TASK PROMPT
Your task is to retype the lines from the opening of the material through the line that includes "return (c(r), c(g), c(b), 1)". Do not copy the pictures.

(Source data)
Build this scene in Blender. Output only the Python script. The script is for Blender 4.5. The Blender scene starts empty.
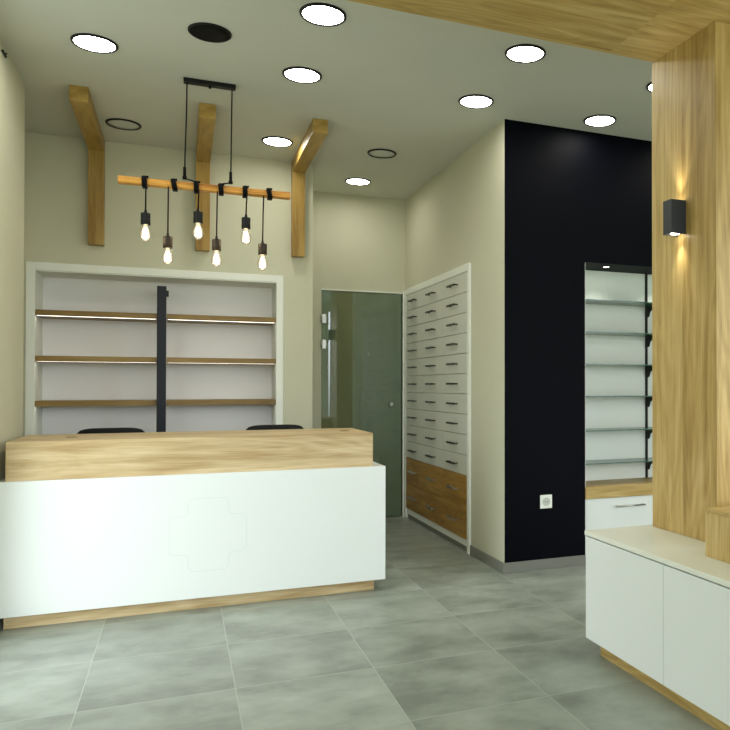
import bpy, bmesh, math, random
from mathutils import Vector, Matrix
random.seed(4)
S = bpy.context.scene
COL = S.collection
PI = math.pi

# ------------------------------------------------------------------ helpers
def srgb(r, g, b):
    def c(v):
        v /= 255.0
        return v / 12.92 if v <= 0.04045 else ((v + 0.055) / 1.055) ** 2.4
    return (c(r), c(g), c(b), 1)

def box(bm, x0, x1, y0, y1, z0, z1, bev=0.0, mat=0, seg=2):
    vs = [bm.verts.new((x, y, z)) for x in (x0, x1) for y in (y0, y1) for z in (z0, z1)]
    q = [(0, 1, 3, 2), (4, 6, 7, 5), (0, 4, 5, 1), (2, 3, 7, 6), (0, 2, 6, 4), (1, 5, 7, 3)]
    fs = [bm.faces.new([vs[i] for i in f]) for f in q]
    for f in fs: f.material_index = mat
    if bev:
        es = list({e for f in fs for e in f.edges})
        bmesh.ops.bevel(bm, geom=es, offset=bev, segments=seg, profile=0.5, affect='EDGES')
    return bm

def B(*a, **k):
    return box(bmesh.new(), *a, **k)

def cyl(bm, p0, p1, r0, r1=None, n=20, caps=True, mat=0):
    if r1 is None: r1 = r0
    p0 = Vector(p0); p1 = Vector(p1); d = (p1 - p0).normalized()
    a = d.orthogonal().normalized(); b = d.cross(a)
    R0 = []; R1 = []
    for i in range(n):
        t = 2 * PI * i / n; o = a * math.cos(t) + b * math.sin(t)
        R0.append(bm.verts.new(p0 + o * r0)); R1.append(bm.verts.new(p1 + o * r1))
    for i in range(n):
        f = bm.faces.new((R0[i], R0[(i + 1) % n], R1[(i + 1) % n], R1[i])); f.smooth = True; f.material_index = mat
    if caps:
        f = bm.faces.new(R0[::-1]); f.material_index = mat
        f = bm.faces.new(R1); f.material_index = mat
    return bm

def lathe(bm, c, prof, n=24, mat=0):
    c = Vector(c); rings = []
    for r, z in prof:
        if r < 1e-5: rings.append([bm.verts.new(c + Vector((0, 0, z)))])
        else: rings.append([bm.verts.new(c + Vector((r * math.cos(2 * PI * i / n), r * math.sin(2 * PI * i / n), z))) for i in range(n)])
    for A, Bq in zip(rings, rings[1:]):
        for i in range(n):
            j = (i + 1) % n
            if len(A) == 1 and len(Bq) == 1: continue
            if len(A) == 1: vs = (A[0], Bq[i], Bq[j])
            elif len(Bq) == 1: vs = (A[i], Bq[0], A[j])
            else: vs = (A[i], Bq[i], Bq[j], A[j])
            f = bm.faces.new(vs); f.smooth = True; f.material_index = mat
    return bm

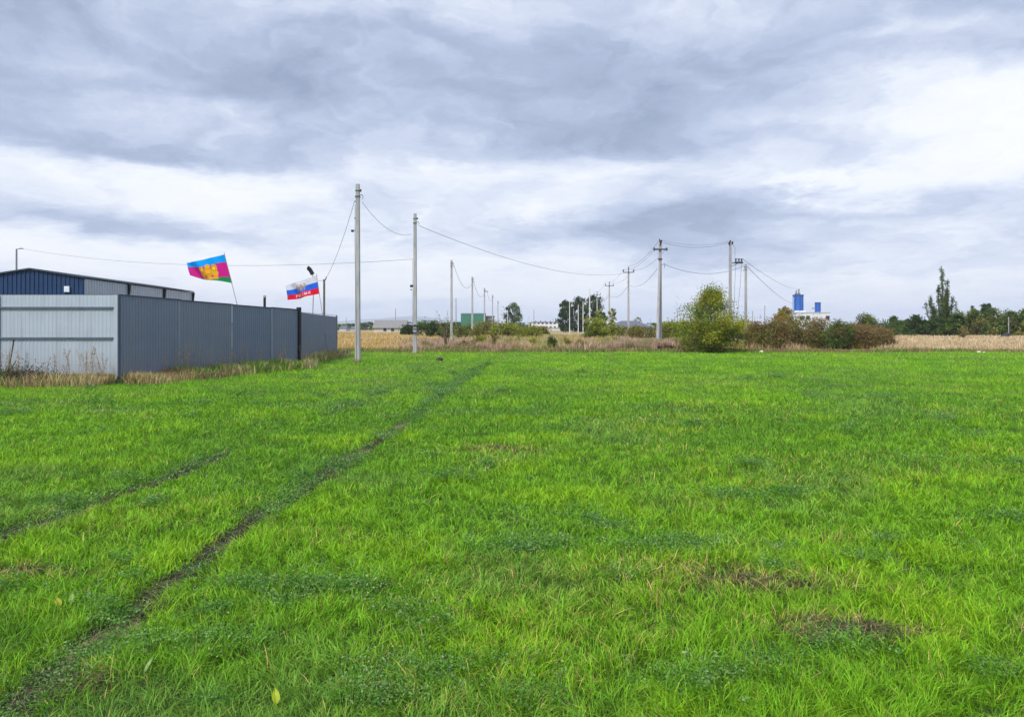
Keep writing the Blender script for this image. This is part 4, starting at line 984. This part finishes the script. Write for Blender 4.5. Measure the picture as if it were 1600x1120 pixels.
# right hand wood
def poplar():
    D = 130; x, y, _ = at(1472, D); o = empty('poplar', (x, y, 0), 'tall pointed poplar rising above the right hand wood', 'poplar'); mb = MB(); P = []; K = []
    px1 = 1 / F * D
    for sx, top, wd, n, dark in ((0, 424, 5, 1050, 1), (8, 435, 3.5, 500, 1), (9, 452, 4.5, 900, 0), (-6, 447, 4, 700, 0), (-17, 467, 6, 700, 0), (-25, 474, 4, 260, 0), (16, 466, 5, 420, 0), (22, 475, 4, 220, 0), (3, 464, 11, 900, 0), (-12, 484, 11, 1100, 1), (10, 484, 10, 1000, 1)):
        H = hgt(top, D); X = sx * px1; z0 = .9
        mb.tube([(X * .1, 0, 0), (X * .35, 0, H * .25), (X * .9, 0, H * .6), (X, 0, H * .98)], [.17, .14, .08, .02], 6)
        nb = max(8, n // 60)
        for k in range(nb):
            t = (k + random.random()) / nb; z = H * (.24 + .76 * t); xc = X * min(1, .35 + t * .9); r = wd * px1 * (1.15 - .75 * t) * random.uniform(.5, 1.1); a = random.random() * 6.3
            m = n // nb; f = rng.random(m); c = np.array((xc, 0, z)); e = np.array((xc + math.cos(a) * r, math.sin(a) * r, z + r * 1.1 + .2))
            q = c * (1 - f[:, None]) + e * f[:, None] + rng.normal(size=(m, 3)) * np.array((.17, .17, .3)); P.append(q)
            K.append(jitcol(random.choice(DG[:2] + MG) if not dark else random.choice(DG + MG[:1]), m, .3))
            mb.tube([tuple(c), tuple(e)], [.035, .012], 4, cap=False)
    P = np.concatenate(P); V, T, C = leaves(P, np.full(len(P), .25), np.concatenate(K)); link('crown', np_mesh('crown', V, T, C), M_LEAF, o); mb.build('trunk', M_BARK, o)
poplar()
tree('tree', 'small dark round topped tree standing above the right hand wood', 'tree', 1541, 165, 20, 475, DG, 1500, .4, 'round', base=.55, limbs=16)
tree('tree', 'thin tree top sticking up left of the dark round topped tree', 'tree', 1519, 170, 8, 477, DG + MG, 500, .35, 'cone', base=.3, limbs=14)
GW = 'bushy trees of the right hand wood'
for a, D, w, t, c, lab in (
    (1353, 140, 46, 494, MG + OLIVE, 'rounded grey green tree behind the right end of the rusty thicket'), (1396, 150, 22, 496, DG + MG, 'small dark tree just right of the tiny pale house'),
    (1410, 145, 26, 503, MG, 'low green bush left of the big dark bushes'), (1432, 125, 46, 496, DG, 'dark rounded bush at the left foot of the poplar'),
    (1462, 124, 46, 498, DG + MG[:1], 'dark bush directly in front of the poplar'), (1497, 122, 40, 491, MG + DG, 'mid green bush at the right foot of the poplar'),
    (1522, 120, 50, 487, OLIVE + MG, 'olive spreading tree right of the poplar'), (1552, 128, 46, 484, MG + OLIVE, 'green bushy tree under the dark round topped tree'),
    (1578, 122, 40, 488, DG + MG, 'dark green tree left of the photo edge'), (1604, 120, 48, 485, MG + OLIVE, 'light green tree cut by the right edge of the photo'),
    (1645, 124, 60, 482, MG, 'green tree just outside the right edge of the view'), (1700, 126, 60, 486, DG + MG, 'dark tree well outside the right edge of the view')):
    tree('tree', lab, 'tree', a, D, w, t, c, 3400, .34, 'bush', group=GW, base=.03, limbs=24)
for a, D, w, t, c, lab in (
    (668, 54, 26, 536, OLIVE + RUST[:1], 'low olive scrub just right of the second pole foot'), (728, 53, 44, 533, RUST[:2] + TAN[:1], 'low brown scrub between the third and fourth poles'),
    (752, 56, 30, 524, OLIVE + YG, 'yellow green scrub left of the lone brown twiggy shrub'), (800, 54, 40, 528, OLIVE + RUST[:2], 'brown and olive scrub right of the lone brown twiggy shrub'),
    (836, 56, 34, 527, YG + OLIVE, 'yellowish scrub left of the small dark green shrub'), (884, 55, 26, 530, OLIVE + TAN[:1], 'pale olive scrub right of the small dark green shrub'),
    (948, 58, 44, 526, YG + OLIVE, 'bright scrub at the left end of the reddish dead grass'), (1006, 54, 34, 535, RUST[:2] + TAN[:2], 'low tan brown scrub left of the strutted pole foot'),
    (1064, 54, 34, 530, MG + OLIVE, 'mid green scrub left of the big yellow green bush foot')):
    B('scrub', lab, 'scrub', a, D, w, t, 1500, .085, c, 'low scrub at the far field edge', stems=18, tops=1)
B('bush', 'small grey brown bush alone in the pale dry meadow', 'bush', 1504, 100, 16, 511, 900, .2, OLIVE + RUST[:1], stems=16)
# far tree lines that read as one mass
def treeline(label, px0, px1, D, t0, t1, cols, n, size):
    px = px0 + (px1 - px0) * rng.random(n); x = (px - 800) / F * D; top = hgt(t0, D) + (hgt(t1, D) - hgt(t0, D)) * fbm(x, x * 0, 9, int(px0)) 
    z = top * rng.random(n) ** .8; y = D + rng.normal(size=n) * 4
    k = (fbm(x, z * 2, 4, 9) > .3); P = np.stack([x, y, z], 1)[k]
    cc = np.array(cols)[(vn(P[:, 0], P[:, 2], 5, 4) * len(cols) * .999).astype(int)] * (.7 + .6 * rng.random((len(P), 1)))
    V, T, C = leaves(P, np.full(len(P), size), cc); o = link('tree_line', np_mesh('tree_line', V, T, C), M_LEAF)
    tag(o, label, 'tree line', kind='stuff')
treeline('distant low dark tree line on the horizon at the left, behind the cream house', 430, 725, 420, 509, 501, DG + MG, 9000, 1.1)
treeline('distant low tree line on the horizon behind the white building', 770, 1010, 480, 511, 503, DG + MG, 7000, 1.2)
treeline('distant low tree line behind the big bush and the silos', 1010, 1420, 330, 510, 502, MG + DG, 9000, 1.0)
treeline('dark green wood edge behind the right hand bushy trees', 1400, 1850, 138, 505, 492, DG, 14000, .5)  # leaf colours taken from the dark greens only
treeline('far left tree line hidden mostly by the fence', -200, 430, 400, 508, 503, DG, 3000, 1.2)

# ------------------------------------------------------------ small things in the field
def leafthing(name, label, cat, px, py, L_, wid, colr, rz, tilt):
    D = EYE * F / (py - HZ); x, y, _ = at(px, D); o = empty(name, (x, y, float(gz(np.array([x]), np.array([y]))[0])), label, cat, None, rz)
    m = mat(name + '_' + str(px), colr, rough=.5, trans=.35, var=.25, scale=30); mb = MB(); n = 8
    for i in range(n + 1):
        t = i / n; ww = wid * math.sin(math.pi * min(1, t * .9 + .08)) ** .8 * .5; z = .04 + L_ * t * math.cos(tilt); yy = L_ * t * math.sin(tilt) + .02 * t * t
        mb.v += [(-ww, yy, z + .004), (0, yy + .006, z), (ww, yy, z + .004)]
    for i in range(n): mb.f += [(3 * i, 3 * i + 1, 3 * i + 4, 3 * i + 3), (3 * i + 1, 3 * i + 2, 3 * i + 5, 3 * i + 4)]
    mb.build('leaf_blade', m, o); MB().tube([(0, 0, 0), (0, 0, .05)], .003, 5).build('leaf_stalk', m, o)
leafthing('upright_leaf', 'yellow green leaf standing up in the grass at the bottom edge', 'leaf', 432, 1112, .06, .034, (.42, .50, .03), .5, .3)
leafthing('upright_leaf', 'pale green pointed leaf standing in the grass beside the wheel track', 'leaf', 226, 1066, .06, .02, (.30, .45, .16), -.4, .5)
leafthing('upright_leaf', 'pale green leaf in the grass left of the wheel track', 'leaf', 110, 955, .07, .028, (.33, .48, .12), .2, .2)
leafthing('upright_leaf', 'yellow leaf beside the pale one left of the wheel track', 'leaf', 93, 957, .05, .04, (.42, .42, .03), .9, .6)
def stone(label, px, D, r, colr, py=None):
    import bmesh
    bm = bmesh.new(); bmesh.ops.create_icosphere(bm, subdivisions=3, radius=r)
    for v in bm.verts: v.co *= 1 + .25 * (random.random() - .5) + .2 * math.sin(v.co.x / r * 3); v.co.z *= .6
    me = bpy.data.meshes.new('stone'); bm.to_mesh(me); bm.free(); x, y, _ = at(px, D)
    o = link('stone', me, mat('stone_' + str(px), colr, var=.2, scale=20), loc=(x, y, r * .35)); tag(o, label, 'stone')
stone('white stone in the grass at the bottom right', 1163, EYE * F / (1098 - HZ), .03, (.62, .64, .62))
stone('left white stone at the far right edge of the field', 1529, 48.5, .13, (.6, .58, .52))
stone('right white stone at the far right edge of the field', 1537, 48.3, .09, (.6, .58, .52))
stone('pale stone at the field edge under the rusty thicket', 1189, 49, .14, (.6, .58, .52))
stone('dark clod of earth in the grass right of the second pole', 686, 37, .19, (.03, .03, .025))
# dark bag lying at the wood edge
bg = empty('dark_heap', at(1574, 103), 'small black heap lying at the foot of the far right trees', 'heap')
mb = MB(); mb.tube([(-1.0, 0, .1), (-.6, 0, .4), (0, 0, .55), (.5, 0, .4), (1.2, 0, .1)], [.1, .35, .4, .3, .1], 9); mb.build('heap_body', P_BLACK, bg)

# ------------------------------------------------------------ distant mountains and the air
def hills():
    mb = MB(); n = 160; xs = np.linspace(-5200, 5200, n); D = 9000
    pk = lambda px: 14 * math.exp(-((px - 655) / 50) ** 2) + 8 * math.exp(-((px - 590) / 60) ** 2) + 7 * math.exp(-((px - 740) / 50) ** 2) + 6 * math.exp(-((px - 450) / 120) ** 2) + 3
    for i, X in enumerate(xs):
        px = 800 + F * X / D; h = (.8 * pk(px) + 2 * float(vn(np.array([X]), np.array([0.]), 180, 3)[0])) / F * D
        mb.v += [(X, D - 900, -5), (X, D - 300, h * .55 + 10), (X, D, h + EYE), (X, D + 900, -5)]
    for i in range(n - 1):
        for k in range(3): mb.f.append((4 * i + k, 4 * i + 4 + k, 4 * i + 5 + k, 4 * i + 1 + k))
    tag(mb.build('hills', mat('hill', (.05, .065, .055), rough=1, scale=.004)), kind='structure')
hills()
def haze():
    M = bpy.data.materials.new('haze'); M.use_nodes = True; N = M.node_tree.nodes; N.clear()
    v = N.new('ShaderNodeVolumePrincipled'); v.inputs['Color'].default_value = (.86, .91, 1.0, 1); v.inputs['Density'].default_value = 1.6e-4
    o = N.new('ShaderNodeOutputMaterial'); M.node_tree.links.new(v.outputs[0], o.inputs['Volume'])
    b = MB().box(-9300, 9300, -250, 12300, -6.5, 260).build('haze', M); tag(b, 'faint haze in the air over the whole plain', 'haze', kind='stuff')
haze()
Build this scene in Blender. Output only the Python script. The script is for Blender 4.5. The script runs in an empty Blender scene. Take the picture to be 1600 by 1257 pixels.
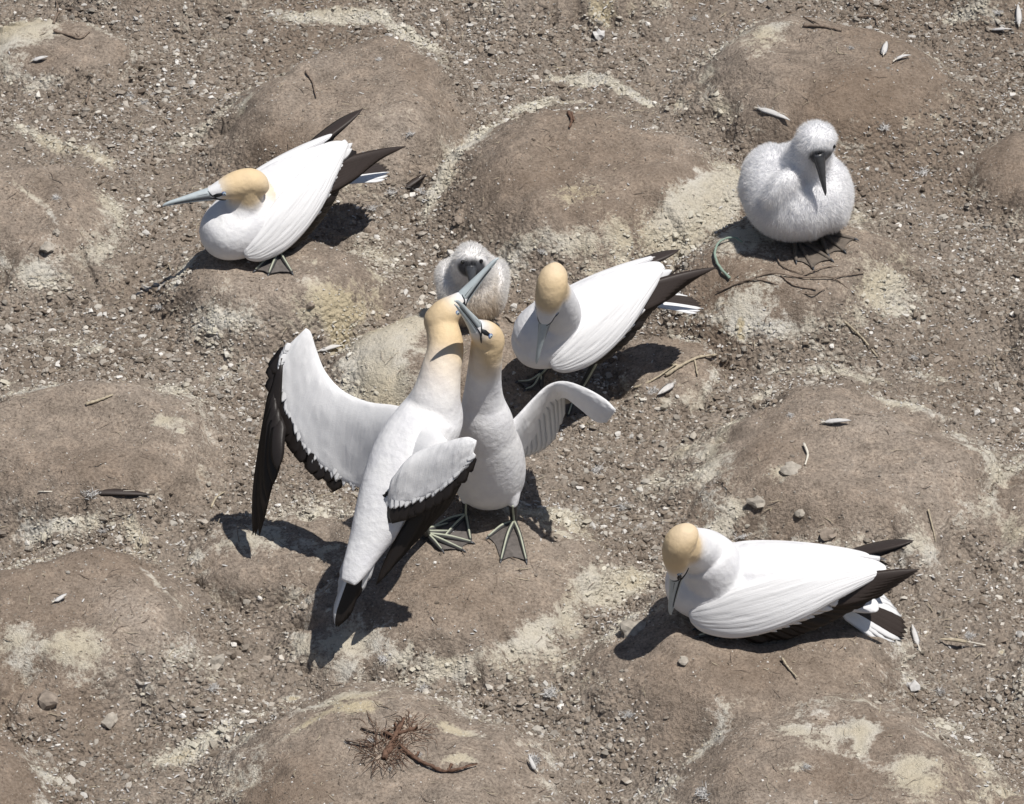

RESPONSE TO THE TASK
Build this scene in Blender. Output only the Python script. The script is for Blender 4.5. The Blender scene starts empty.
import bpy, bmesh, math, random
from mathutils import Vector, Matrix
random.seed(4)
S = bpy.context.scene
COL = S.collection
PI = math.pi

# ------------------------------------------------------------------ helpers
def srgb(r, g, b):
    def c(v):
        v /= 255.0
        return v / 12.92 if v <= 0.04045 else ((v + 0.055) / 1.055) ** 2.4
    return (c(r), c(g), c(b), 1)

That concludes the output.